Margarito es un joven de 26 años, oriundo de un poblado
cerca de Orizaba, en Veracruz; de origen náhuatl, ha tenido que emigrar de la
tierra de sus ancestros hasta las costas del mar Caribe.
En una pequeña casa, que comparte con otras cuatro personas,
sobrevive entre el olor a madera y restos de aserrín. Carpintero, tallador,
alfarero, costurero, albañil, plomero, chalan, ha intentado todos los oficios
posibles que le permitan hacer dinero y mandarlo a su familia en su pequeño
pueblo, enclavado en la sierra veracruzana.
A más de 26 horas de camino en carretera, su voz de vuelve
entrañable cuando recuerda a sus dos hijas y a su esposa, a las que puede ver
cada dos meses, si bien le va en la venta de muebles y demás objetos de madera.
El olor a madera de pino se ha incrustado en sus poros,
mientras con una agilidad, salida de la práctica diaria, le permite armas dos
sillas en escasos minutos.
Mide, martillea, pule, refina las piezas de madera que toman
forma en sus manos callosas y duras, todo en la pequeña estancia de la casa que
renta, donde los tablones de madera alcanzan hasta el techo, y la pared, color
verde agua, se tapiza con poster de mujeres con escasa ropa, único arrullo que
le permite sacar una sonrisa, y olvidarse de todo lo que lo ata a miles de kilómetros
de aquí.
Margarito es uno de los más de 20 mil indígenas foráneos
que, según el Instituto Nacional de Información y Geografía (Inegi) han
arribado a Cancún para buscar un bienestar económico, luego de que en sus
lugares de origen el trabajo es escaso, mal pagado y muchas veces explotado.

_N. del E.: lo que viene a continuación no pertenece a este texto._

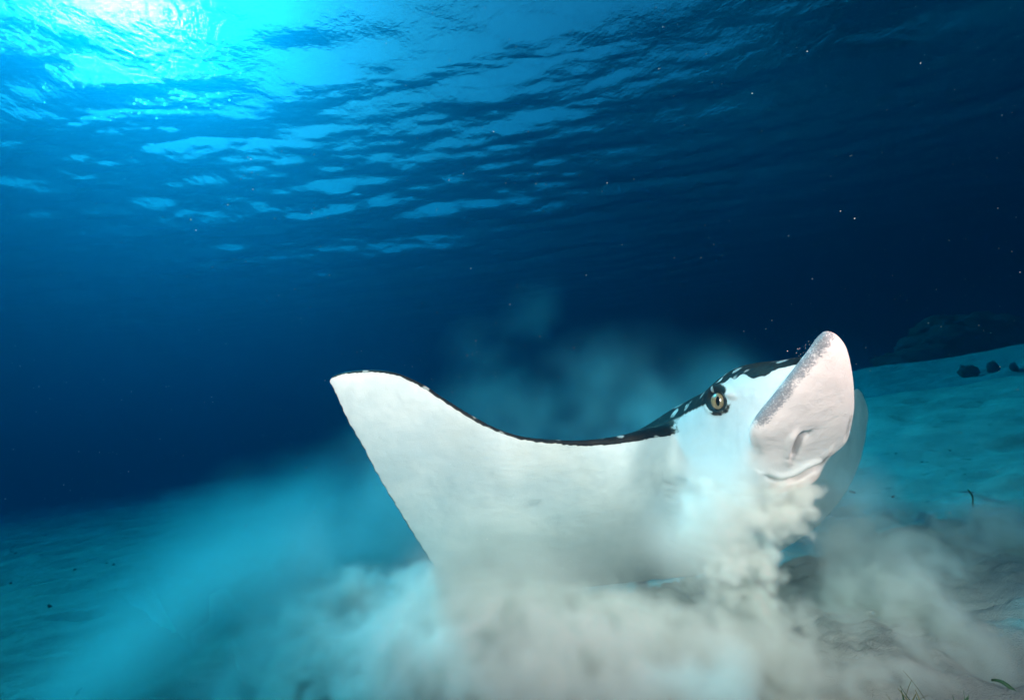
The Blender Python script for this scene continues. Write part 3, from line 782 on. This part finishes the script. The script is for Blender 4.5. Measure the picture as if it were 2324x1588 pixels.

“Aquí por lo menos sabemos que trabajamos lo que queremos,
lo que consideramos y solo tenemos que saber movernos entre los tianguis y los inspectores
de fiscalización, que siempre nos piden mordidas para dejarnos trabajar en paz”,
confesó, mientras maneja su camioneta Ram color rojo eléctrico, que se
destartala y se desarma en casa bache que pasa sin darse cuenta.